Aqui ficam os protagonistas desse jogo histórico:
Benfica - Serzedelos; Gatinho e Gustavo; Albino Esperança e Francisco Costa; Carlos Graça, Xavier, Torres, Rogério e Valadas.
V. Setúbal - Crugeira; Vieira e Cardoso; Carvalho, Aníbal José e Mário Silva; Joaquim Silva, Rendas, Oliveira, Armando Martins e João Cruz.

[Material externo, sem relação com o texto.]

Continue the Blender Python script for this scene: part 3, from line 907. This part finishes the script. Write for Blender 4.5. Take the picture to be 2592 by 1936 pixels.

O áribitro foi David Costa, do Porto.
'Antes do início do encontro, o sr. Dr. Vergílio Paula, perante os dois grupos formados a meio-campo, leu a alucoção que Cruz Filipe escreveu para neste dia de inauguração dos Campeonatos das Ligas ser preferida ais 'teams' concorrentes, chamando-lhes a atenção para o que estes campeonatos representam e pedindo a sua compostura para bem do futebol português'.
Coisa de Estadão, como vêem. E que deveria deixar incomodados os que andam há anos a reclamar contra esta verdade histórica que não pode andar a ser posta em causa gratuitamente.
O jogo, ao contrário do que era esperado, começou num ritmo morno, de futebol jogado em areia seca, queimando os pés.
Muitos repelões, pouca consistência de grupo, pouco colectivismo.
Aos 7 minutos, Valadas a passe de Torres faz 1-0.
O povo, nas bancadas, anima-se.
Os jogadores da águia ao peito também.
Agora são menos timoratos: forçam na busca do segundo golo.
Este surge exactamente sete minutos mais tarde.
Falta sobre Xavier junto à entrada da área sadina. Valdas aplica um pontapé colocado. Crugeira dá a sensação de que não vê a bola partir. Lança-se tarde. Irremediavelmente.
É tempo de o Vitória responder, mas os seus médios não desenvolvem lances de perigo e os seus avançados são apanhados consecutivamente em fora-de-jogo.
Torres também é impedido do 3-0 por via de um 'off side'.
Serzedelo está muito descansado, lá na sua grande-área.
Agora que se disputa a segunda parte, o Vitória tem o vento a seu favor. Durante vários minutos tira proveito das benesses da meteorologia. Força na busca de um tento que o devolva à disputa pelo resultado. Debalde. João Cruz, ainda assim, chuta junto à base do poste.
Nada mais.
Torres, aos 24 minutos da segunda etapa faz o 3-0.
Já ninguém tem dúvidas quanto ao vencedor, se alguma vez as teve.
A cinco minutos do fim, a defesa encarnada facilita: João Cruz isola-se frente a Serzedelo, este procura tapar-lhe os ângulos da baliza, mas o passe é bem medido para Oliveira que só tem de empurrar: 3-1.
'O Benfica ganhou com justiça e poderia ter conseguido um resultado mais confortável - que só não obteve por deficiência de remate, em especial no que refere aos seus interiores que tendo feito bastante jogo falharam nesse capítulo'.
O Campeonato Nacional de futebol dera o seu primeiro passo.
Tantos anos decorreram entretanto...
O importante é nunca esquecer. Como dizia Milan Kundera: 'A liberdade é uma luta constante entre a memória e o esquecimento'."